MILLER: In The Only Superpower, you comment in a couple of places on the guilt of the Rosenbergs, who were convicted of spying for the Soviets. Have you followed the new revelations about Alger Hiss and I. F. Stone in Spies, the new book by John Haynes, Harvey Klehr, and Alexander Vassiliev? Do they surprise you in any way?

HOLLANDER: I only read a review of the new book. I am not surprised. There have already been such revelations, perhaps not quite as solidly documented. Actually I am a bit surprised about Stone, since later in life he ceased to be pro-Soviet. Moreover, many people of his type managed to detest the United States or capitalism without actually seeking to assist the Soviet Union by spying. I understand that Stone didn’t actually spy but made himself available.

MILLER: What drives people to anti-American treachery?

HOLLANDER: All those mentioned were fully convinced that spying for the Soviet Union would help to bring about a better future for humanity whereas the United States was the greatest enemy of moral and social progress. Of course the interesting and difficult question is how some people reach such conclusions. Obviously we must examine closely their entire lives and the influences bearing on them.

MILLER: Everybody’s story has its unique features, of course. But are there any common experiences or beliefs that drive people to anti-Americanism?

HOLLANDER: Before attempting to answer this question I suggest that we distinguish between domestic or American anti-Americanism and that directed at the U.S. from abroad. The latter is easier to explain than the former.

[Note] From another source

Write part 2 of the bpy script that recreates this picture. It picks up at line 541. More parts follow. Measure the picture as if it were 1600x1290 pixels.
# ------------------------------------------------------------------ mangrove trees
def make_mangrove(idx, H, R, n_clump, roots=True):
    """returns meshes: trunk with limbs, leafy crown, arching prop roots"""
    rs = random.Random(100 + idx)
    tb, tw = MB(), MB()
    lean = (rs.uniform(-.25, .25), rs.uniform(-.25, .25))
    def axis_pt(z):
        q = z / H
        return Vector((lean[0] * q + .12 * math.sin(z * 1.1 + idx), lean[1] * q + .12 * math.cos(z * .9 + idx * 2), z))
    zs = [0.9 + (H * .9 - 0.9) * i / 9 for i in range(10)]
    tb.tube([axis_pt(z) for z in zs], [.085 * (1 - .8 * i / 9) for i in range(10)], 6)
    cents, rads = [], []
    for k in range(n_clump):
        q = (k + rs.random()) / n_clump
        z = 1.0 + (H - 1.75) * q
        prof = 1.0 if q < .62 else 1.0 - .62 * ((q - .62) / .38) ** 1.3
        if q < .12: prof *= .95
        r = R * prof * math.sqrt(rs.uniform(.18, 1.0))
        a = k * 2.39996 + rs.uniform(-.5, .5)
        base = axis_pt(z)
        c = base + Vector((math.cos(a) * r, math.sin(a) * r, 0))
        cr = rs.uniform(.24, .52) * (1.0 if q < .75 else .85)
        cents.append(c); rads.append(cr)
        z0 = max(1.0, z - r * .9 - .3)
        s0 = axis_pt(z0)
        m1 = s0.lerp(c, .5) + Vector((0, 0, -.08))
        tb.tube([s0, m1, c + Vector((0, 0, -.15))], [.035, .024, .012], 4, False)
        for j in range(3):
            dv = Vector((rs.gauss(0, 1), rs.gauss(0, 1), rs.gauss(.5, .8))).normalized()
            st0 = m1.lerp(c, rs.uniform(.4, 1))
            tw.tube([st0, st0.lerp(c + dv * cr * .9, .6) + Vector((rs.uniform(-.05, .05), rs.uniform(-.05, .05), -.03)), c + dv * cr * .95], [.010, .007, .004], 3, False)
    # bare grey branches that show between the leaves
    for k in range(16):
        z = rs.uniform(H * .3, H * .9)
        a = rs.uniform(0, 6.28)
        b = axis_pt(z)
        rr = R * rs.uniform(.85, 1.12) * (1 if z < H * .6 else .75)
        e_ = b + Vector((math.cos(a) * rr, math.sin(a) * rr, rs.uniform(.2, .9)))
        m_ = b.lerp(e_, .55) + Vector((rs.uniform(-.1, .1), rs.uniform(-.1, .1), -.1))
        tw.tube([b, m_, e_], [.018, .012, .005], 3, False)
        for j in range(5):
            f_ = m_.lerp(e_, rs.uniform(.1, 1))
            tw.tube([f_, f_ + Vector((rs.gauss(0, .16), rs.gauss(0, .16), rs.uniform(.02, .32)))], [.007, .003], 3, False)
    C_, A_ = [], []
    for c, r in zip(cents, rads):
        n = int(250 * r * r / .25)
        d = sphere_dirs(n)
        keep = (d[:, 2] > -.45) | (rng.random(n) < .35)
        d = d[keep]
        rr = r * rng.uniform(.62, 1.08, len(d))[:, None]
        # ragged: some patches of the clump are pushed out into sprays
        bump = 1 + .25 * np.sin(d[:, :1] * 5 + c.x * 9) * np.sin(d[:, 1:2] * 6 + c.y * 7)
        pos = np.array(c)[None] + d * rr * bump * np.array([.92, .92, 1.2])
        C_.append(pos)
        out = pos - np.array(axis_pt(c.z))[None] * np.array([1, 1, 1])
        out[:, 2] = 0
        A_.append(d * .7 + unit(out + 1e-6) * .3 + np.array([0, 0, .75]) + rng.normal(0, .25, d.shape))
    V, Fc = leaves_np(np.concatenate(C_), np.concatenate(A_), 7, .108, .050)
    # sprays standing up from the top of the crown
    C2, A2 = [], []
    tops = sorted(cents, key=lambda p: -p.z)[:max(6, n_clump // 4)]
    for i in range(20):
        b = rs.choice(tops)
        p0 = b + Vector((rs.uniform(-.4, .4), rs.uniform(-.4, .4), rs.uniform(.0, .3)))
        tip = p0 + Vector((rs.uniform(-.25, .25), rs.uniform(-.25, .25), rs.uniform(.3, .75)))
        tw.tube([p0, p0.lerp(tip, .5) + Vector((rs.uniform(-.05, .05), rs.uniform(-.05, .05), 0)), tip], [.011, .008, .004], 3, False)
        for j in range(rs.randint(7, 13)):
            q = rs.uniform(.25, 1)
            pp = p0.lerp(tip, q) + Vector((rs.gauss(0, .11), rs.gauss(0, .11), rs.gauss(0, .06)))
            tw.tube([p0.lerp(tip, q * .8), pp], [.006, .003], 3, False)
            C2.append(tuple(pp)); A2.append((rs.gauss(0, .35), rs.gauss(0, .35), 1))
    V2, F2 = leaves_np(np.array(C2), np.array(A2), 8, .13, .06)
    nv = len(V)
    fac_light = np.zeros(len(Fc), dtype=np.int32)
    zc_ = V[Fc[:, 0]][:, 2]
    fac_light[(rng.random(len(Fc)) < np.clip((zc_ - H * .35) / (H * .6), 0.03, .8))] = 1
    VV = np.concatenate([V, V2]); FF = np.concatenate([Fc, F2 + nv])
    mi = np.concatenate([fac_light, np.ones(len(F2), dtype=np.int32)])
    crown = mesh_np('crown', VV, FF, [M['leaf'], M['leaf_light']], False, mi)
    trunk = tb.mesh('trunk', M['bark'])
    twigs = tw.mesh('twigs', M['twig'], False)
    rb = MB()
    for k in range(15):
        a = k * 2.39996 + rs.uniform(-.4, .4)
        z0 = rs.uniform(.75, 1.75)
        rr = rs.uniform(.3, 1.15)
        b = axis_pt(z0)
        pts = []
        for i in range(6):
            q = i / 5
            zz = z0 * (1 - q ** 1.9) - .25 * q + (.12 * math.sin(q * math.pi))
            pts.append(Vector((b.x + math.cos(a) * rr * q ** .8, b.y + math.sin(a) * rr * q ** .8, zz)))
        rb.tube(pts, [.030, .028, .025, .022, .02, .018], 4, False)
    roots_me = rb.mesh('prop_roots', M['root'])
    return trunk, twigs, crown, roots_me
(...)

Anti-Americanism abroad is often based on genuine grievances of some kind, even if it represents an over-reaction to them. Mexico lost about one-third of its territory to the U.S. in the 19th century. That is a genuine grievance. Of course it doesn’t follow from it that the United States is the most destructive or corrupt entity ever known in history or the source of all major global problems.

Domestic anti-Americanism is harder to explain and especially why some people are more prone to it than others. As to the common experiences or traits of such people I would suggest: 1) High expectations regarding the perfectibility of social institutions and human nature; 2) idealism; 3) access to or experience of higher education (in the humanities and social sciences); 4) a propensity to dissatisfaction or sense of “relative deprivation” (feeling deprived in relation to certain ideals, or in comparison to imaginary potentials or possibilities); 5) disdain for commerce and “consumerism” (or an anti-capitalist outlook); and 6) a more speculative possibility: people who are more prone to connect the personal and social/political realm, who feel strongly that society or social institutions, or the existing social system determine their entire lives and therefore are more inclined to blame the system for personal problems or difficulties.

Needless to say, many people who have these attributes or experiences are not anti-American. The fact of the matter is that shared social, political, historical, or economic conditions or experiences do not impose or create a uniform outlook or mentality. All we can say that anti-American sentiment is more likely to be found among people who have in common the traits or experiences I proposed above.